* [Job]: Your task is to repeat the listing exactly.

_____

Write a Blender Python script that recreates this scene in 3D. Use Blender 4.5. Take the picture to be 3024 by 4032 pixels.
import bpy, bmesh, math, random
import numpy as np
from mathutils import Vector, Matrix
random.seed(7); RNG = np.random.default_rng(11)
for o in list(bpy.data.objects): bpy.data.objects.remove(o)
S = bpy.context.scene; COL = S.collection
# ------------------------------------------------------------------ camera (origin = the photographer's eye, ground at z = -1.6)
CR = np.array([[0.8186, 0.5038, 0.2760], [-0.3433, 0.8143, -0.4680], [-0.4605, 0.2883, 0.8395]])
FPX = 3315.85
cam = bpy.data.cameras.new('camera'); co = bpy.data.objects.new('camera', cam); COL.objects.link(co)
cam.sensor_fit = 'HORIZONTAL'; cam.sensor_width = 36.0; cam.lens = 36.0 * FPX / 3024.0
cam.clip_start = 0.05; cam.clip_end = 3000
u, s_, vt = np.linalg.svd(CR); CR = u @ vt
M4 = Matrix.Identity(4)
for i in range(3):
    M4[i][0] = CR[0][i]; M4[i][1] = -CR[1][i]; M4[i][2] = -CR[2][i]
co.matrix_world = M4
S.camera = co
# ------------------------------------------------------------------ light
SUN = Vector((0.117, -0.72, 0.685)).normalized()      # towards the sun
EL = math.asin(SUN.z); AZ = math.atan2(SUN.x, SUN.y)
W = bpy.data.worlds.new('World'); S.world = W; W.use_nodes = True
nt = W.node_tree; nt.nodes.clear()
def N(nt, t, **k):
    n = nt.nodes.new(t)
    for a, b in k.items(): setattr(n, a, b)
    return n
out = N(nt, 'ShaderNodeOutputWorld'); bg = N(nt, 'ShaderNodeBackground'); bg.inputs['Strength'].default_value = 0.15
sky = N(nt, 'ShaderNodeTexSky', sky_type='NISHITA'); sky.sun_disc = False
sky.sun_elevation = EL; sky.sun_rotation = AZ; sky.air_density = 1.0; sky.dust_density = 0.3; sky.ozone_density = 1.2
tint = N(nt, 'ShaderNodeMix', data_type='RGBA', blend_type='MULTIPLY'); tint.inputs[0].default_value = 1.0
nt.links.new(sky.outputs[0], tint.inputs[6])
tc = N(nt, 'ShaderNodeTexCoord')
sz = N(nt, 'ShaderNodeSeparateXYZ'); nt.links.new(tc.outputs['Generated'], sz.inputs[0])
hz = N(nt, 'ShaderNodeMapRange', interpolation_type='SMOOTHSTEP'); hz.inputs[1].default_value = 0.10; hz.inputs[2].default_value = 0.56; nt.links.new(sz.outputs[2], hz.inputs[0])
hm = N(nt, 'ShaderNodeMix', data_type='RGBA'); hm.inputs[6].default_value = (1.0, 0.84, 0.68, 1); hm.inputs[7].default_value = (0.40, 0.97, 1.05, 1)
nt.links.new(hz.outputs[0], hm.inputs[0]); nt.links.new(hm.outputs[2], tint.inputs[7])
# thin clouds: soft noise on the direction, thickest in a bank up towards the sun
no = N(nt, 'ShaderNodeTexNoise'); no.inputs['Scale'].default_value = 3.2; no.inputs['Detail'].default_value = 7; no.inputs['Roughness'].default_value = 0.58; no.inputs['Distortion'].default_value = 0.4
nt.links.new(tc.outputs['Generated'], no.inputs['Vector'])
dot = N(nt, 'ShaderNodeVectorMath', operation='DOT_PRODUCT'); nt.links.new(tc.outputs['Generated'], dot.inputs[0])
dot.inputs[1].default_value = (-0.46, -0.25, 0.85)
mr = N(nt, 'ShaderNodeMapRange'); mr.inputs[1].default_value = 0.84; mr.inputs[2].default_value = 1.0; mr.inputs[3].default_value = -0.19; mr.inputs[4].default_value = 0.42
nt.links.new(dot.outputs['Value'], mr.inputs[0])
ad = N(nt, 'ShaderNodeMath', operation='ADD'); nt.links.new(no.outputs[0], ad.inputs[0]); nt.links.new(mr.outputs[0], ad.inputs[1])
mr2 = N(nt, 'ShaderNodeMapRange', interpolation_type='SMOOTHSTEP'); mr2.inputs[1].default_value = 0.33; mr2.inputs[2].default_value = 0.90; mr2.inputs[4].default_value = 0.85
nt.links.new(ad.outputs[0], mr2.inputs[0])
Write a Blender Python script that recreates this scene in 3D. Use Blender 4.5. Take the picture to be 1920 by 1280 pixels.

_____

* [The completed task]:
Write a Blender Python script that recreates this scene in 3D. Use Blender 4.5. Take the picture to be 3024 by 4032 pixels.
import bpy, bmesh, math, random
import numpy as np
from mathutils import Vector, Matrix
random.seed(7); RNG = np.random.default_rng(11)
for o in list(bpy.data.objects): bpy.data.objects.remove(o)
S = bpy.context.scene; COL = S.collection
# ------------------------------------------------------------------ camera (origin = the photographer's eye, ground at z = -1.6)
CR = np.array([[0.8186, 0.5038, 0.2760], [-0.3433, 0.8143, -0.4680], [-0.4605, 0.2883, 0.8395]])
FPX = 3315.85
cam = bpy.data.cameras.new('camera'); co = bpy.data.objects.new('camera', cam); COL.objects.link(co)
cam.sensor_fit = 'HORIZONTAL'; cam.sensor_width = 36.0; cam.lens = 36.0 * FPX / 3024.0
cam.clip_start = 0.05; cam.clip_end = 3000
u, s_, vt = np.linalg.svd(CR); CR = u @ vt
M4 = Matrix.Identity(4)
for i in range(3):
    M4[i][0] = CR[0][i]; M4[i][1] = -CR[1][i]; M4[i][2] = -CR[2][i]
co.matrix_world = M4
S.camera = co
# ------------------------------------------------------------------ light
SUN = Vector((0.117, -0.72, 0.685)).normalized()      # towards the sun
EL = math.asin(SUN.z); AZ = math.atan2(SUN.x, SUN.y)
W = bpy.data.worlds.new('World'); S.world = W; W.use_nodes = True
nt = W.node_tree; nt.nodes.clear()
def N(nt, t, **k):
    n = nt.nodes.new(t)
    for a, b in k.items(): setattr(n, a, b)
    return n
out = N(nt, 'ShaderNodeOutputWorld'); bg = N(nt, 'ShaderNodeBackground'); bg.inputs['Strength'].default_value = 0.15
sky = N(nt, 'ShaderNodeTexSky', sky_type='NISHITA'); sky.sun_disc = False
sky.sun_elevation = EL; sky.sun_rotation = AZ; sky.air_density = 1.0; sky.dust_density = 0.3; sky.ozone_density = 1.2
tint = N(nt, 'ShaderNodeMix', data_type='RGBA', blend_type='MULTIPLY'); tint.inputs[0].default_value = 1.0
nt.links.new(sky.outputs[0], tint.inputs[6])
tc = N(nt, 'ShaderNodeTexCoord')
sz = N(nt, 'ShaderNodeSeparateXYZ'); nt.links.new(tc.outputs['Generated'], sz.inputs[0])
hz = N(nt, 'ShaderNodeMapRange', interpolation_type='SMOOTHSTEP'); hz.inputs[1].default_value = 0.10; hz.inputs[2].default_value = 0.56; nt.links.new(sz.outputs[2], hz.inputs[0])
hm = N(nt, 'ShaderNodeMix', data_type='RGBA'); hm.inputs[6].default_value = (1.0, 0.84, 0.68, 1); hm.inputs[7].default_value = (0.40, 0.97, 1.05, 1)
nt.links.new(hz.outputs[0], hm.inputs[0]); nt.links.new(hm.outputs[2], tint.inputs[7])
# thin clouds: soft noise on the direction, thickest in a bank up towards the sun
no = N(nt, 'ShaderNodeTexNoise'); no.inputs['Scale'].default_value = 3.2; no.inputs['Detail'].default_value = 7; no.inputs['Roughness'].default_value = 0.58; no.inputs['Distortion'].default_value = 0.4
nt.links.new(tc.outputs['Generated'], no.inputs['Vector'])
dot = N(nt, 'ShaderNodeVectorMath', operation='DOT_PRODUCT'); nt.links.new(tc.outputs['Generated'], dot.inputs[0])
dot.inputs[1].default_value = (-0.46, -0.25, 0.85)
mr = N(nt, 'ShaderNodeMapRange'); mr.inputs[1].default_value = 0.84; mr.inputs[2].default_value = 1.0; mr.inputs[3].default_value = -0.19; mr.inputs[4].default_value = 0.42
nt.links.new(dot.outputs['Value'], mr.inputs[0])
ad = N(nt, 'ShaderNodeMath', operation='ADD'); nt.links.new(no.outputs[0], ad.inputs[0]); nt.links.new(mr.outputs[0], ad.inputs[1])
mr2 = N(nt, 'ShaderNodeMapRange', interpolation_type='SMOOTHSTEP'); mr2.inputs[1].default_value = 0.33; mr2.inputs[2].default_value = 0.90; mr2.inputs[4].default_value = 0.85
nt.links.new(ad.outputs[0], mr2.inputs[0])
Write a Blender Python script that recreates this scene in 3D. Use Blender 4.5. Take the picture to be 1920 by 1280 pixels.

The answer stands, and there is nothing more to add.